Some orphan planets never had parent stars

The standard model of star system formation posits that planets begin their existence as clouds of dust and gas orbiting a star. Over time, these bits clump together into planets. In recent years, astronomers have discovered a multitude of free-floating planets not attached to any star. In fact, there may be as many of these rogue planets are there are planets tidily orbiting their stars. It was thought that all these unattached planets must have originated as part of a star system and subsequently been ejected from their birth places. Not necessarily, say Gösta Gahm of the Stockholm University and his colleagues. Orphan planets may never have had a parent star.

Within the enormous Rosette Nebula gas cloud, cosmologists discovered hundreds of 'tiny' dark patches (less than 50 times the distance between the Sun and Neptune--this is astronomy, remember). They determined that these dark spots, dubbed ‘globulettes’, were dense clouds of gas that would one day collapse under their own weight to form planets and brown dwarfs. This is all without the benefit of a star pulling them together.

Astronomers have found that tiny, round, dark clouds called globulettes have the right characteristics to form free-floating planets. This image shows some of these tiny clouds in the Rosette Nebula, 4600 light years from Earth. 
Inset: an image taken in infrared light shows some of the globulettes in the study (marked with rings). 
Background image: Part of the Rosette Nebula.
Credit: Canada-France-Hawaii Telescope / 2003 and ESO/M. Mäkelä.
As they coalesce into planets, these globulettes are rocketing out of the Rosette Nebula at about 80,000 km/hour. This suggests that no matter where we find orphan planets, they might have originated in a nebula rather than a star system.

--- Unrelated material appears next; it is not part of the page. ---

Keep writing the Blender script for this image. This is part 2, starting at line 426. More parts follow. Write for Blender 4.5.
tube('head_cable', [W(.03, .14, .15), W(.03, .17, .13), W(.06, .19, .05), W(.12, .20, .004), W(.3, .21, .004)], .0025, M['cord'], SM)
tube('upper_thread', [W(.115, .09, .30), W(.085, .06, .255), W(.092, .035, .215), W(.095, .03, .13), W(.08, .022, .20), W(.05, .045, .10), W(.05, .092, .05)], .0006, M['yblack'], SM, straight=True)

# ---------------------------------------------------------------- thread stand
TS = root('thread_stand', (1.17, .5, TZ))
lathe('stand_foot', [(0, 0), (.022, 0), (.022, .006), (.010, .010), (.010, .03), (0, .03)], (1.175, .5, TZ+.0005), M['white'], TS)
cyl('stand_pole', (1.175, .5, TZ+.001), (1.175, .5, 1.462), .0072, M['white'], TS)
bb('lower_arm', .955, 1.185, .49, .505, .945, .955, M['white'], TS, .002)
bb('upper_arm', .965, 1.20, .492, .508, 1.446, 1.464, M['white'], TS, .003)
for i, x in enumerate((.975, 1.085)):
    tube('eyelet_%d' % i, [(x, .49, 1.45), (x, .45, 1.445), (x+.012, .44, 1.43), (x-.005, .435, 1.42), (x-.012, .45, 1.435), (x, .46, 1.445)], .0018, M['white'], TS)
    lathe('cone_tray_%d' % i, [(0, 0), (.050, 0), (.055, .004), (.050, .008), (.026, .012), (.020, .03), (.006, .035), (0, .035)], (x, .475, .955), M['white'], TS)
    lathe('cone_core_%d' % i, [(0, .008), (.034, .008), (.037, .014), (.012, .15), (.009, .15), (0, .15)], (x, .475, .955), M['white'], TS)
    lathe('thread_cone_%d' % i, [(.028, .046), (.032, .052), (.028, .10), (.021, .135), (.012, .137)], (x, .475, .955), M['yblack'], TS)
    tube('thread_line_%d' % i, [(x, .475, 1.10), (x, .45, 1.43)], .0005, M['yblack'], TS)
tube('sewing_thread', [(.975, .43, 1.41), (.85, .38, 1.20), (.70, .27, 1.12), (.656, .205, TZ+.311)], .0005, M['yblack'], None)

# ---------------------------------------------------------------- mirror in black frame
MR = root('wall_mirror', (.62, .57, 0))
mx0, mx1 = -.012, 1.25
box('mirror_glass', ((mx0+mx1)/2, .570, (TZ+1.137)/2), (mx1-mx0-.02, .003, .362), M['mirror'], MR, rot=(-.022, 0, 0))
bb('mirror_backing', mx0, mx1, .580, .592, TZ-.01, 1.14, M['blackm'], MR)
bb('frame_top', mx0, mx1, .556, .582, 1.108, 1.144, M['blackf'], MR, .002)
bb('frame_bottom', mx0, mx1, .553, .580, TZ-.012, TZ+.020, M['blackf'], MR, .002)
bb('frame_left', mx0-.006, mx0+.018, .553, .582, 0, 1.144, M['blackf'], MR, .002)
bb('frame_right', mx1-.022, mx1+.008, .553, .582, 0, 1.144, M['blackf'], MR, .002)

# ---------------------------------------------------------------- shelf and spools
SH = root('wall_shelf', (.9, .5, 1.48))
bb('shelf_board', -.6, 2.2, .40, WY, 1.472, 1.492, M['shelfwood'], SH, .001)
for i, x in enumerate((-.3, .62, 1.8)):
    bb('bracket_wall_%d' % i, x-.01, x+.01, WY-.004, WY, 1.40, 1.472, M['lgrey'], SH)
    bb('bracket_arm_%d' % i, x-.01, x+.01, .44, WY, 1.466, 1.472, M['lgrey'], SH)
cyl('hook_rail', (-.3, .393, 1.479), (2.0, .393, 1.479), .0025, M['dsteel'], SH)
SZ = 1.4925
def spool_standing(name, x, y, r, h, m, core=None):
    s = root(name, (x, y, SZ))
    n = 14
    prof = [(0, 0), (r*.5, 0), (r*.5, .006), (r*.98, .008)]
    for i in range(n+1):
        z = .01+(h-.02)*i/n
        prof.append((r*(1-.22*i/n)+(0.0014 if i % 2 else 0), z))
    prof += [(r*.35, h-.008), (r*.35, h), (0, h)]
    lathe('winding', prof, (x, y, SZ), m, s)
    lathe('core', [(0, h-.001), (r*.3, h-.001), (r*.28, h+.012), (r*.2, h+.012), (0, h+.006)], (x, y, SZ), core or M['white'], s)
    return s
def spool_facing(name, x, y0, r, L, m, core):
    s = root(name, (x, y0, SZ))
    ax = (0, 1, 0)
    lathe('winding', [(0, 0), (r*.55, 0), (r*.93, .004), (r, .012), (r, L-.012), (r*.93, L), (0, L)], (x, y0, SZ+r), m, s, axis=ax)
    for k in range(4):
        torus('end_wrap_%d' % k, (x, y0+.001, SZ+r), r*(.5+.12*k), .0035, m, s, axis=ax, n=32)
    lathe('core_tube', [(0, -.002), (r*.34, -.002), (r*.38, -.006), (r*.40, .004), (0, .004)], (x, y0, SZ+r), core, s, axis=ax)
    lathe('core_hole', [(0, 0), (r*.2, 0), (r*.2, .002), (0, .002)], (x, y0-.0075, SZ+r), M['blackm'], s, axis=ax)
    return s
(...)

It's highly unlikely that any of these rogue planets would harbor life. You can't get much further from the habitable zone than by zooming around in empty space. Still, the science fiction lover in me thinks a civilization on a star-less planet would make a pretty cool story.


Gösta F. Gahm, Carina M. Persson, Minja M. Mäkelä, & Lauri K. Haikala (2013). Mass and motion of globulettes in the Rosette Nebula Astronomy & Astrophysics arXiv: 1305.2485v2.